05 Ağustos 2006

Endüstri Mühendisliği Gerekli mi?

ile Yunus KALDIRIM

Bu soruyu ilk gören bir endüstri mühendisi savunmacı bir tavırla cevap üretir. Bu cevaplar soruyu tam on ikiden hedef almıştır ki kimse soruyu sahiplenemez. Sorulara verilen yanıtlar yorumsuz şöyledir:
Bizler eğitimlerimizi alırken ilk iki yıl sadece temel mühendislik eğitimi almadık. son iki sene de sadece işletme okumadık. eğer ilk iki yıllık ders listesini incelerseniz diğer mühendislik dallarından daha çeşitli dersler aldığımızı göreceksiniz. üçüncü sınıfta da bu böyle sürer. dörtte biraz daha mesleki eğitimdir. yani sadece endüstriye yönelik. çünkü endüstri mühendisleri hizmet ya da üretim hangi sektörde olursa olsun branş mühendislerinin açığı olan yönetim ve denetim basamaklarını doldurmak üzere
yetiştirilirler.

endüstri mühendisleri çalıştıkları işletmelerde oldukça somut sonuçlar ortaya koyarlar. bu genelde diğer branş mühendislerince de hoş karşılanmaz. çünkü genelde üretimde ya da hizmette üreten bu arkadaşlarımız önce iş sonra iş sonra yine iş ve ne
olursa olsun iş derlerken endüstri mühendisleri tabii önce iş.. ama dur bakalım… bu bana neye mal oluyor.. nelerimi götürüyor.. üretmeme değer mi… diye bakarlar.. ya da kardeş sen bunu yapmanın daha ekonomik bir yolunu bul… üretiyorsun iyi güzel de canıma da okuyorsun.. der… bunu diğer branşlar diyemez mi derler tabii. ama onlar bunu demek için yetiştirilmemişlerdir.

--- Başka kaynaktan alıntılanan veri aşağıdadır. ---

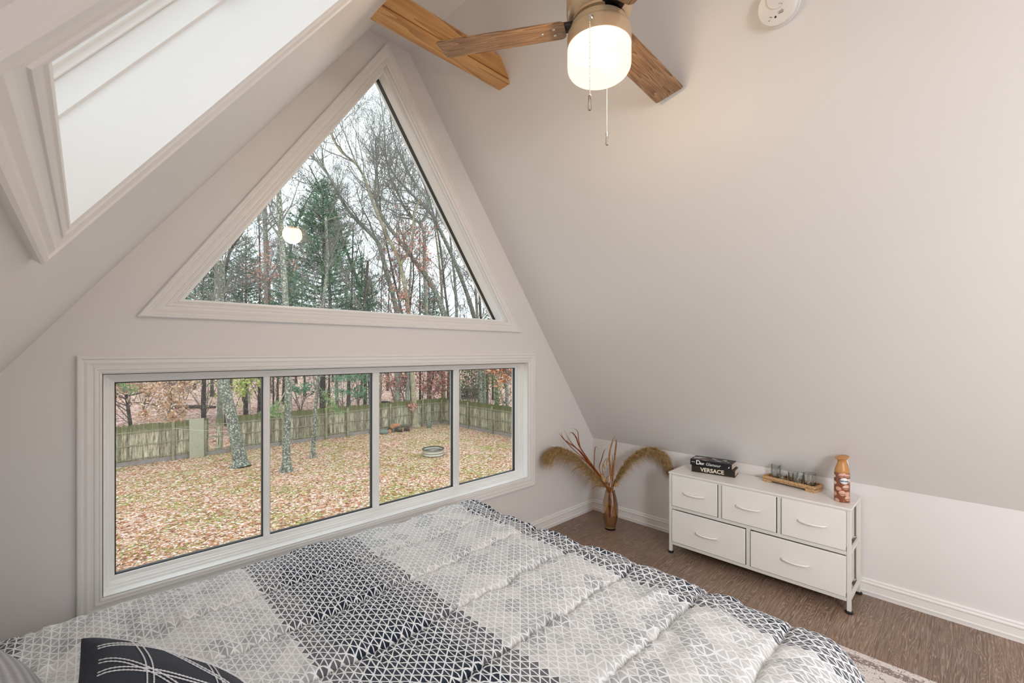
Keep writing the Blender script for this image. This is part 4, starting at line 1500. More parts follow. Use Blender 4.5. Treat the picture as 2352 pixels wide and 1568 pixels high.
# ------------------------------------------------------------------ bed, comforter, pillows
BX0, BX1, BY0, BY1 = -0.56, 1.430, 0.300, 1.815
bed = thing('bed', 'low bed standing under the comforter along the long window', 'bed', (0.40, 1.06, 0))
MB().box((-1.0, -0.735, 0.28), (0.965, 0.735, 0.552)).obj('mattress', M['sheet'], bed, bevel=0.04, seg=4)
MB().box((-1.0, -0.735, 0.10), (0.965, 0.735, 0.279)).obj('base', M['sheet'], bed, bevel=0.01)
for sx in (-0.95, 0.91):
    for sy in (-0.69, 0.69):
        MB().lathe([(0.0005, 0), (0.022, 0), (0.026, 0.10), (0.0005, 0.10)], 16, c=(sx, sy, 0)).obj('leg', M['darkmetal'], bed, smooth=True)

def build_comforter():
    RR = 0.125
    drop = 0.26
    ext = RR * PI / 2 + drop
    s = np.arange(BX0, BX1 + ext, 0.0085)
    t = np.arange(BY0 - ext, BY1 + ext * 0.9, 0.0085)
    S, T = np.meshgrid(s, t, indexing='ij')
    ex = np.maximum(0, S - BX1)
    ey = np.where(T > BY1, T - BY1, np.where(T < BY0, T - BY0, 0))
    # the far and near corners are well rounded
    e = np.hypot(ex, ey)
    with np.errstate(divide='ignore', invalid='ignore'):
        dx = np.where(e > 1e-9, ex / e, 0)
        dy = np.where(e > 1e-9, ey / e, 0)
    e = np.minimum(e, ext)
    th = np.minimum(e / RR, PI / 2)
    rest = np.maximum(0, e - RR * PI / 2)
    hx = RR * np.sin(th) + rest * 0.12
    vz_ = RR * (1 - np.cos(th)) + rest * 0.99
    X = np.minimum(S, BX1) + dx * hx
    Y = np.clip(T, BY0, BY1) + dy * hx
    Z = 0.572 - vz_
    NX, NY, NZ = dx * np.sin(th), dy * np.sin(th), np.cos(th)
    p, y0 = 0.247, 0.361
    ph = (T - y0) / p
    puff = np.abs(np.sin(PI * ph)) ** 0.5
    dist = np.abs(ph - np.round(ph)) * p
    # random wrinkles
    rng = np.random.default_rng(5)
    def waves(kx, ky, n, spread):
        out = np.zeros_like(S)
        for _ in range(n):
            a = kx * rng.uniform(1 - spread, 1 + spread)
            b = ky * rng.uniform(-1, 1)
            out += np.sin(a * S + b * T + rng.uniform(0, 6.28))
        return out / math.sqrt(n)
    def vnoise(cx, cy, seed):
        r2 = np.random.default_rng(seed)
        gx, gy = int((S.max() - S.min()) / cx) + 3, int((T.max() - T.min()) / cy) + 3
        G = r2.uniform(-1, 1, (gx, gy))
        fx, fy = (S - S.min()) / cx, (T - T.min()) / cy
        ix, iy = fx.astype(int), fy.astype(int)
        ux, uy = fx - ix, fy - iy
        ux, uy = ux * ux * (3 - 2 * ux), uy * uy * (3 - 2 * uy)
        return (G[ix, iy] * (1 - ux) * (1 - uy) + G[ix + 1, iy] * ux * (1 - uy) + G[ix, iy + 1] * (1 - ux) * uy + G[ix + 1, iy + 1] * ux * uy)
    gather = np.exp(-dist / 0.07) * (np.abs(vnoise(0.032, 0.11, 11)) ** 0.8)
    ridge = 1 - np.abs(vnoise(0.16, 0.30, 12)) * 2.2
    ridge2 = np.clip(1 - np.abs(vnoise(0.11, 0.42, 21) + 0.25 * vnoise(0.05, 0.1, 22)) * 5, 0, 1)
    right = np.clip((S - 0.75) / 0.6, 0, 1)
    disp = (0.013 * puff - 0.012 * np.exp(-(dist / 0.008) ** 2)) * (1 - 0.6 * np.sin(th)) + 0.021 * gather * (1 - np.clip(th * 1.1, 0, 0.95)) + 0.004 * ridge + 0.010 * vnoise(0.3, 0.3, 13) + (0.004 + 0.013 * right) * ridge2 * puff + 0.0035 * vnoise(0.05, 0.06, 14)
    edge = 1.0
    X = X + NX * disp * edge
    Y = Y + NY * disp * edge
    Z = Z + NZ * disp
    Y = np.minimum(Y, 2.235)
    Z = np.maximum(Z, 0.02)
    ni, nj = S.shape
    V = np.stack([X.ravel(), Y.ravel(), Z.ravel()], 1)
    idx = np.arange(ni * nj).reshape(ni, nj)
    F = np.stack([idx[:-1, :-1].ravel(), idx[1:, :-1].ravel(), idx[1:, 1:].ravel(), idx[:-1, 1:].ravel()], 1)
    mb = MB()
    mb.v = V.tolist()
    mb.f = F.tolist()
    mb.uv = np.stack([S.ravel(), T.ravel()], 1)
    o = mb.obj('comforter', M['comforter'], smooth='all')
    md = o.modifiers.new('thickness', 'SOLIDIFY')
    md.thickness = 0.008
    md.offset = -1
    return tag(o, 'quilted comforter with navy, grey and white triangle print spread over the bed', 'comforter')
build_comforter()

def pillow_pt(c, e1, e2, n, h1, h2, th, a, b, side):
    fa = a * (1 - 0.10 * (1 - b * b) * abs(a))
    fb = b * (1 - 0.10 * (1 - a * a) * abs(b))
    w = max(0.0, (1 - a * a)) ** 0.42 * max(0.0, (1 - b * b)) ** 0.42
    w *= 1 + 0.05 * noise.noise(Vector((a * 2.1, b * 2.3, side + h1 * 9)))
    return c + e1 * (fa * h1) + e2 * (fb * h2) + n * (side * th * w)
def pillow(name, label, mat, c, e1, e2, h1, h2, th):
    c, e1, e2 = Vector(c), Vector(e1).normalized(), Vector(e2).normalized()
    n = e1.cross(e2).normalized()
    if n.z < 0:
        n = -n
    N = 44
    mb = MB()
    mb.uv = []
    for side in (1, -1):
        for i in range(N + 1):
            for j in range(N + 1):
                a = math.sin((i / N * 2 - 1) * PI / 2)
                b = math.sin((j / N * 2 - 1) * PI / 2)
                mb.v.append(tuple(pillow_pt(c, e1, e2, n, h1, h2, th, a, b, side)))
                mb.uv.append((a * h1, b * h2))
        o = 0 if side == 1 else (N + 1) ** 2
        for i in range(N):
            for j in range(N):
                q = (o + i * (N + 1) + j, o + (i + 1) * (N + 1) + j, o + (i + 1) * (N + 1) + j + 1, o + i * (N + 1) + j + 1)
                mb.f.append(q)
    ob = mb.obj(name, mat, smooth='all')
    bm = bmesh.new()
    bm.from_mesh(ob.data)
    bmesh.ops.remove_doubles(bm, verts=bm.verts, dist=1e-5)
    bmesh.ops.recalc_face_normals(bm, faces=bm.faces)
    bm.to_mesh(ob.data)
    bm.free()
    ob.data.polygons.foreach_set('use_smooth', [True] * len(ob.data.polygons))
    tag(ob, label, 'pillow')
    return ob, (c, e1, e2, n, h1, h2, th)
A0 = Vector((-0.006, 1.328, 0.752))
E1 = Vector((0.738, -0.437, -0.49)).normalized()
E2 = Vector((-0.07, -0.993, 0.09)).normalized()
HN = 0.20
nav, par = pillow('throw_pillow', 'navy throw pillow with white chain-stitched lines, lying on the bed near the camera', M['navy'], A0 + (E1 + E2) * HN, E1, E2, HN, HN, 0.070)
def stitch_line(fn, nm='stitching'):
    pts = []
    for i in range(41):
        ab = fn(i / 40)
        if ab is None:
            continue
        a, b = ab
        if abs(a) > 0.985 or abs(b) > 0.985:
            continue
        pts.append(pillow_pt(*par, a, b, 1) + par[3] * 0.0012)
    if len(pts) < 3:
        return None
    c = curve_pts(pts, 4)
    return c
st = MB()
def add_line(fn):
    c = stitch_line(fn)
    if c:
        rad = [0.0012 + 0.0005 * math.sin(i * 2.2) for i in range(len(c))]
        st.tube(c, rad, 6)
for off in (-0.030, 0.030):
    for c0 in (-0.62, 0.05, 0.72):
        add_line(lambda t, c0=c0: (c0 + off + 0.10 * math.sin(3 * t + c0), t * 2 - 1))
        add_line(lambda t, c0=c0: (t * 2 - 1, c0 + off + 0.10 * math.sin(3 * t - c0)))
    for c0 in (-0.95, -0.25, 0.5):
        add_line(lambda t, c0=c0: (t * 2 - 1, c0 + 0.75 * (t * 2 - 1) + off * 1.2))
st.obj('stitching', M['chainstitch'], nav, smooth='all')
nav.children[0].matrix_parent_inverse = Matrix.Identity(4)
pillow('bed_pillow', 'grey ribbed pillow at the head of the bed beside the navy throw pillow', M['ribbed'], (-0.175, 1.195, 0.752), (0.22, -0.97, 0.03), (-0.62, -0.10, 0.62), 0.34, 0.19, 0.085)

# ------------------------------------------------------------------ garden
GZ = EYE - 5.1
def gz(x, y):
    d = max(0.0, y - 29.0)
    left = min(1.0, max(0.0, (26.0 - x * 0.45 + 0) / 26.0))
    return GZ + 0.011 * d * left + 0.10 * noise.noise(Vector((x * 0.13, y * 0.13, 0))) * min(1, d / 6)

mb = MB()
mb.add([(-30, YG + 0.6, GZ), (60, YG + 0.6, GZ), (60, 29.0, GZ), (-30, 29.0, GZ)], [(0, 1, 2, 3)])
struct(mb.obj('lawn', M['lawn']))
mb = MB()
gx = [-30 + 3.0 * i for i in range(51)]
gy = [29.0 + 2.5 * i for i in range(35)]
for y in gy:
    for x in gx:
        mb.v.append((x, y, gz(x, y)))
for j in range(len(gy) - 1):
    for i in range(len(gx) - 1):
        k = j * len(gx) + i
        mb.f.append((k, k + 1, k + 1 + len(gx), k + len(gx)))
struct(mb.obj('forest_floor', M['woods'], smooth='all'))

# loose leaves lying over the lawn
def fallen_leaves(name, mat, n, region, size, seed):
    r = random.Random(seed)
    mb = MB()
    for _ in range(n):
        x, y = region(r)
        z = gz(x, y) if y > 29 else GZ
        a = r.uniform(0, 2 * PI)
        s = size * r.uniform(0.6, 1.3)
        u = Vector((math.cos(a), math.sin(a), r.uniform(-0.35, 0.35))) * s
        v = Vector((-math.sin(a), math.cos(a), r.uniform(-0.35, 0.35))) * s * 0.6
        p = Vector((x, y, z + r.uniform(0.015, 0.05)))
        mb.add([p - u, p - v, p + u, p + v], [(0, 1, 2, 3)])
    return mb.obj(name, mat)
def lawn_region(r):
    # between the house and the fence, denser where the long window looks
    px, py = r.uniform(255, 1190), r.uniform(975, 1330)
    d = FPX * (EYE - GZ) / (py - HORIZON)
    p = at_depth(px, py, d)
    if p.y > 25.8 or p.x > 18.1 or p.y < 3.2:
        return (r.uniform(0, 18), r.uniform(12, 25.7))
    return (p.x, p.y)
for nm, mt, n, sd in (('fallen_leaves', M['leaf_pale'], 9000, 31), ('fallen_leaves', M['leaf_rust'], 11000, 32)):
    o = fallen_leaves(nm, mt, n, lawn_region, 0.034, sd)
    tag(o, 'pale tan fallen leaves scattered over the lawn' if sd == 31 else 'rusty fallen leaves scattered over the lawn', 'leaves', kind='stuff')
def woods_region(r):
    y = 26.4 + r.random() ** 1.5 * 40
    return (r.uniform(-6 + 0.1 * y, 10 + 0.9 * y), y)
o = fallen_leaves('fallen_leaves', M['leaf_red'], 6000, woods_region, 0.085, 33)
tag(o, 'reddish fallen leaves covering the forest floor behind the fence', 'leaves', kind='stuff')

# fence
def fence_run(name, label, p0, p1, posts, seed, gaps=()):
    r = random.Random(seed)
    p0, p1 = Vector((*p0, GZ)), Vector((*p1, GZ))
    L = (p1 - p0).length
    d = (p1 - p0).normalized()
    ang = math.atan2(d.y, d.x)
    root = thing(name, label, 'fence', p0, ang)
    # local x along the run, -y faces the house for the back run
    edges = [0.0] + posts + [L]
    for i in range(len(edges) - 1):
        a, b = edges[i], edges[i + 1]
        if b - a < 0.05:
            continue
        mb = MB()
        x = a
        while x < b - 0.02:
            w = min(0.138 + r.uniform(-0.006, 0.004), b - x)
            h = 1.80 + r.uniform(-0.035, 0.03)
            if not any(g0 < x + w / 2 < g1 for g0, g1 in gaps):
                y = r.uniform(-0.004, 0.006)
                z0 = 0.20
                c = 0.022
                vs = [(x, y, z0), (x + w, y, z0), (x + w, y, h - c), (x + w - c, y, h), (x + c, y, h), (x, y, h - c)]
                n = 6
                vs2 = vs + [(q[0], q[1] + 0.018, q[2]) for q in vs]
                mb.add(vs2, [tuple(range(n)), tuple(reversed(range(n, 2 * n)))] + [(k, n + k, n + (k + 1) % n, (k + 1) % n) for k in range(n)])
            x += w + r.uniform(0.006, 0.018)
        if mb.v:
            mb.obj('fence_panel', M['fence'], root)
        MB().box((a, -0.01, 0.0), (b, 0.012, 0.20)).obj('kick_board', M['kick'], root)
        for z in (0.27, 0.88, 1.47):
            MB().box((a, -0.050, z - 0.022), (b, -0.004, z + 0.022)).obj('rail', M['fence_rail'], root)
    for k, x in enumerate(posts):
        h = 1.72 + r.uniform(-0.06, 0.06)
        MB().box((x - 0.055, -0.115, -0.05), (x + 0.055, -0.046, h)).obj('post', M['fence_rail'], root, bevel=0.008)
    return root
FX0 = -9.0
fence_run('wooden_fence', 'mossy board fence along the back of the yard, running behind the leaning tree', (FX0, 26.0), (18.2, 26.0),
          [v - FX0 for v in (-6.62, -4.22, -1.82, 0.58, 2.96, 4.22, 5.33, 7.70, 10.05, 11.32, 14.13, 16.55, 18.08)], 4, gaps=((13.42, 13.62), (14.02, 14.22)))
fence_run('wooden_fence', 'mossy board fence along the right side of the yard, beyond the fire ring', (18.2, 25.94), (18.2, 12.0),
          [0.75, 2.95, 5.35, 7.75, 10.1, 12.5], 5)
pl = MB().box((-0.29, -0.012, 0), (0.29, 0.012, 1.86)).obj('plywood_sheet', M['ply'], loc=(3.86, 25.80, GZ))
pl.rotation_euler = (math.radians(-2.5), 0, 0)
tag(pl, 'grey-green plywood sheet leaning upright against the back fence', 'plywood sheet')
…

aldıkları eğitimin üzerine iki yıllık yüksek ile bu nitelikleri kazanabilirler mi??? tabii.. biz de adet olduğu üzere herkes kendi mesleğini çok iyi icra etmiş gibi.. ben onu da yaparım derler.. can dostum madem endüstri mühendisliğinde gözün vardı… neden onu okumadın… üstelik gereksiz gördükleri bir mühendisliği yapma derdine düştüklerine göre… çok ta gereksiz değilmiş… diye de düşünmeliler. en iyisi artık okullarımızda çift daldan yararlanıp endüstri mühendisliği diploması da alabilirler. başaranın önünde saygı ile eğilirim…saygılar…

mühendis sözcüğü hendese kökünden gelir. yani hesap yapmak.. yani hesap yapan… yani bunun hizmet ya da üretim sektöründe olması mühendisin niteliğini ya da adını değiştirmez.

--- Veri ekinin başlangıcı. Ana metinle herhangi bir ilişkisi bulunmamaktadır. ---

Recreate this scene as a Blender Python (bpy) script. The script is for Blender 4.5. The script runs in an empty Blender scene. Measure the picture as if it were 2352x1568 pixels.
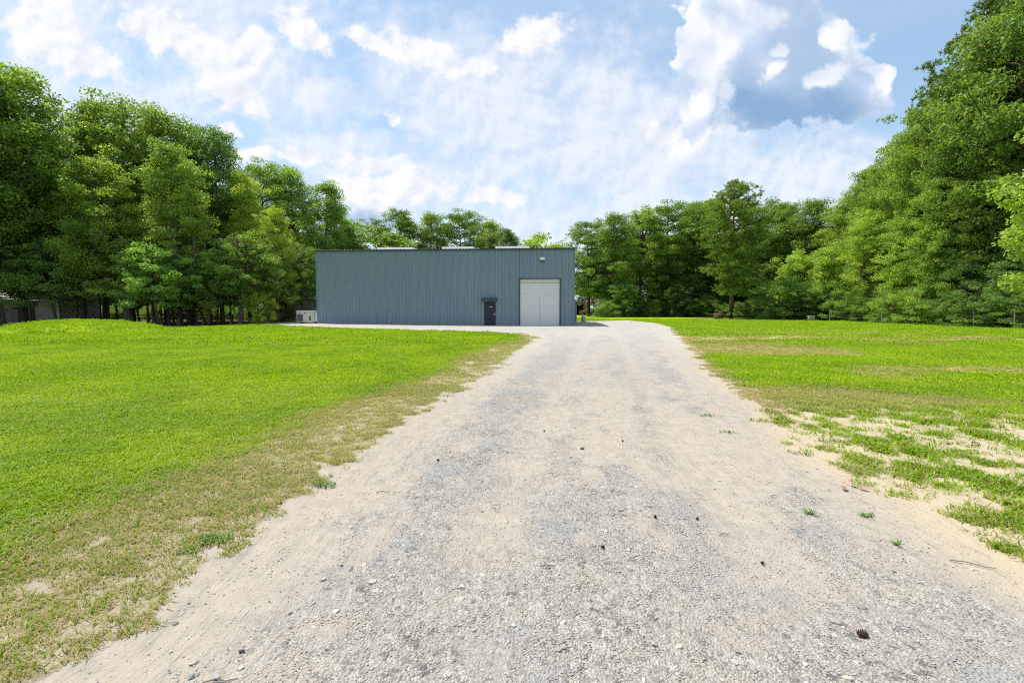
import bpy, bmesh, math, random
import numpy as np
from mathutils import Vector, Matrix

random.seed(7)
RNG = np.random.default_rng(11)
D = bpy.data
scene = bpy.context.scene
COL = scene.collection

# ---------------------------------------------------------------- camera, light, exposure
CAM_H, PITCH, FPX = 1.6, math.radians(4.27), 1045.0
cd = D.cameras.new("camera"); cam = D.objects.new("camera", cd); COL.objects.link(cam)
cam.location = (0, 0, CAM_H); cam.rotation_euler = (math.radians(90) - PITCH, 0, 0)
cd.sensor_width = 36.0; cd.lens = 16.0; cd.clip_start = 0.05; cd.clip_end = 3000
scene.camera = cam
scene.view_settings.view_transform = 'Standard'; scene.view_settings.look = 'None'
scene.view_settings.exposure = 0.62; scene.view_settings.gamma = 1.0
scene.view_settings.use_curve_mapping = False
scene.cycles.use_denoising = False; scene.cycles.filter_width = 1.1
scene.cycles.max_bounces = 7; scene.cycles.diffuse_bounces = 4; scene.cycles.transmission_bounces = 4; scene.cycles.sample_clamp_indirect = 6

SUN_DIR = Vector((-0.42, 0.22, 1.0)).normalized()          # towards the sun: high, left, a little behind the building
SUN_EL = math.asin(SUN_DIR.z); SUN_AZ = math.atan2(SUN_DIR.x, SUN_DIR.y)
sl = D.lights.new("sun", 'SUN'); sl.energy = 4.2; sl.angle = math.radians(0.6); sl.color = (1.0, 0.95, 0.86)
sun = D.objects.new("sun", sl); COL.objects.link(sun)
sun.rotation_euler = (-SUN_DIR).to_track_quat('-Z', 'Y').to_euler()


class NB:
    """little node expression builder"""
    def __init__(s, tree): s.t = tree; s.n = tree.nodes; s.l = tree.links
    def new(s, kind, **kw):
        n = s.n.new(kind)
        for k, v in kw.items(): setattr(n, k, v)
        return n
    def put(s, sock, v):
        if isinstance(v, bpy.types.NodeSocket): s.l.new(v, sock)
        elif v is not None: sock.default_value = v
    def m(s, op, a, b=None, c=None, clamp=False):
        n = s.new("ShaderNodeMath", operation=op, use_clamp=clamp)
        for i, v in enumerate((a, b, c)):
            if v is not None: s.put(n.inputs[i], v)
        return n.outputs[0]
    def add(s, a, b): return s.m('ADD', a, b)
    def sub(s, a, b): return s.m('SUBTRACT', a, b)
    def mul(s, a, b): return s.m('MULTIPLY', a, b)
    def div(s, a, b): return s.m('DIVIDE', a, b)
    def mx(s, a, b): return s.m('MAXIMUM', a, b)
    def mn(s, a, b): return s.m('MINIMUM', a, b)
    def smooth(s, v, lo, hi, a=0.0, b=1.0):
        n = s.new("ShaderNodeMapRange", interpolation_type='SMOOTHSTEP')
        s.put(n.inputs[0], v)
        for i, x in enumerate((lo, hi, a, b)): s.put(n.inputs[1 + i], x)
        return n.outputs[0]
    def vm(s, op, a, b=None):
        n = s.new("ShaderNodeVectorMath", operation=op); s.put(n.inputs[0], a)
        if b is not None: s.put(n.inputs[1], b)
        return n.outputs['Value'] if op in ('LENGTH', 'DOT_PRODUCT') else n.outputs[0]
    def noise(s, vec, scale, detail=5, rough=0.55, dist=0.0, col=False):
        n = s.new("ShaderNodeTexNoise"); s.put(n.inputs['Vector'], vec)
        n.inputs['Scale'].default_value = scale; n.inputs['Detail'].default_value = detail
        n.inputs['Roughness'].default_value = rough; n.inputs['Distortion'].default_value = dist
        return n.outputs['Color'] if col else n.outputs['Fac']
    def voro(s, vec, scale, feature='F1', out='Distance', rand=1.0):
        n = s.new("ShaderNodeTexVoronoi", feature=feature); s.put(n.inputs['Vector'], vec)
        n.inputs['Scale'].default_value = scale; n.inputs['Randomness'].default_value = rand
        return n.outputs[out]
    def mix(s, f, a, b, blend='MIX'):
        n = s.new("ShaderNodeMix", data_type='RGBA', blend_type=blend)
        s.put(n.inputs[0], f)
        for i, v in ((6, a), (7, b)):
            s.put(n.inputs[i], v if isinstance(v, bpy.types.NodeSocket) else (v + (1,) if len(v) == 3 else v))
        return n.outputs[2]
    def attr(s, name, out='Fac', typ='GEOMETRY'):
        n = s.new("ShaderNodeAttribute", attribute_name=name, attribute_type=typ); return n.outputs[out]
    def sep(s, v):
        n = s.new("ShaderNodeSeparateXYZ"); s.put(n.inputs[0], v); return n.outputs
    def comb(s, x, y, z):
        n = s.new("ShaderNodeCombineXYZ")
        for i, v in enumerate((x, y, z)): s.put(n.inputs[i], v)
        return n.outputs[0]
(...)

yalnız bu arkadaşları biraz da bizim temel mühendislik dalları dediğimiz dalların “yurtdışında”ki üniversitelerde verdikleri mezunların adlarını sorgulamalarını öneririm. inşaat mühendisi mezun etmezler.. makine mühendisi mezun etmezler..elektrik
mühendisi mezun etmezler.. yani bildiğim kadarıyla..alt disiplinlerde mezun verirler.. baraj.. yol.. yapı.. uçak… hidrolik.. vs… yanılıyorsam da düzeltirlerse mutlu olurum..

sadece matematik bilen biri mühendis olabilir mi? evet olabilir. neden olmasın? üstüne iki yıl temel mühendislik alır.. olur biter… )) tabii ki tek başına yeterli değil. arkadaşlara teşekkür
etmelisiniz. matematikteki üstünlüğünüzü kabul etmişler. benim o kadar iyi değil ama neyse. şaka bir yana, endüstri mühendisliğinde sadece matematik okunmuyor.. ama matematiği iyi olmayan endüstri mühendisliğini başaramıyor… çünkü bizim mesleğimizde mantık… çok önemli… bu en sağlam matematik
eğitimi ile verilir. farkında olmasak ta biz bunu alırız. “analitik düşünen” diye bir moda tanımlayıcı var ya.. işte onu öğretiyor matematik bize… sadece matematik bilen belki mühendis olamaz ama matematik bilmeyen de mühendis olamaz.. bu bir gerçek..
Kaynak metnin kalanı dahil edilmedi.